Dalam waktu singkat singkat ini, saya hanya menyebutkan beberapa hak perempuan yang ditetapkan oleh Islam. Cukuplah untuk mengatakan bahwa tuduhan bahwa Islam mengingkari hak-hak perempuan tidak berdasar dan bertentangan dengan fakta. Bahkan tidak berlebihan mengatakan bahwa konsep Islam tentang hak-hak perempuan sangatlah revolusioner.
Dan seperti yang saya uraikan sebelumnya, banyak tuduhan lain telah dilontarkan kepada Islam, dan semuanya tidak berdasar. Tentu saja, sangat keliru mengatakan bahwa Islam adalah agama kekerasan atau ekstremisme atau mengatakan nilai-nilai moral dalam Islam itu kurang. Sangat tidak adil mengatakan bahwa Islam berusaha memicu kekacauan dalam masyarakat, padalah Islam adalah agama yang berusaha untuk membangun jembatan di antara para pengikut semua agama dan kepercayaan. Islam adalah agama yang mempromosikan perdamaian, cinta, dan kerukunan.
Secara harfiah kata Islam itu artinya adalah kedamaian dan keamanan. Jika terdapat beberapa umat Islam yang tidak memenuhi hak-hak orang lain, maka itu adalah karena pribadi mereka dan bukan kesalahan Islam atau ajarannya. Tentu orang-orang seperti bersalah karena melanggar ajaran agama mereka.
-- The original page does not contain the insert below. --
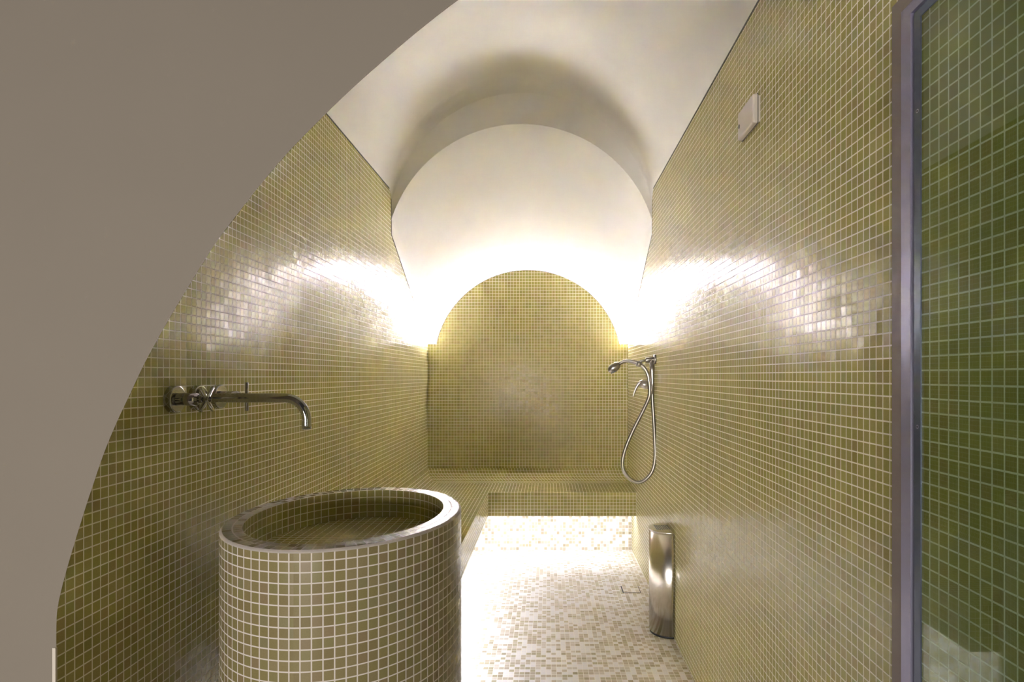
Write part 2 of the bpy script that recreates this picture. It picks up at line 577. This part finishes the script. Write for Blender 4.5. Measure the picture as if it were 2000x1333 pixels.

Melalui pemaparan ini saya berharap bahwa apapun pertanyaan yang kalian ajukan tentang Islam dapat dijawab dengan tepat. Namun jika ada di antara kalian yang menginginkan penjelasan lebih dalam lagi, kalian dapat berbicara dengan para mubaligh atau pusat kami di sini dan para cendikiawan kami di lain waktu.
Akhir kata, saya berdoa semoga orang-orang di dunia dapat menyadari Tuhan Pencipta mereka dan semoga seluruh umat manusia dapat hidup bersama dalam damai dengan semangat kasih sayang dan saling menghormati tanpa membeda-bedakan agama mereka.
Sekali lagi dalam kesempatan ini saya ingin mengucapkan terimakasih kembali kepada kalian semua yang telah bergabung dengan kami pada hari ini. Terima kasih banyak.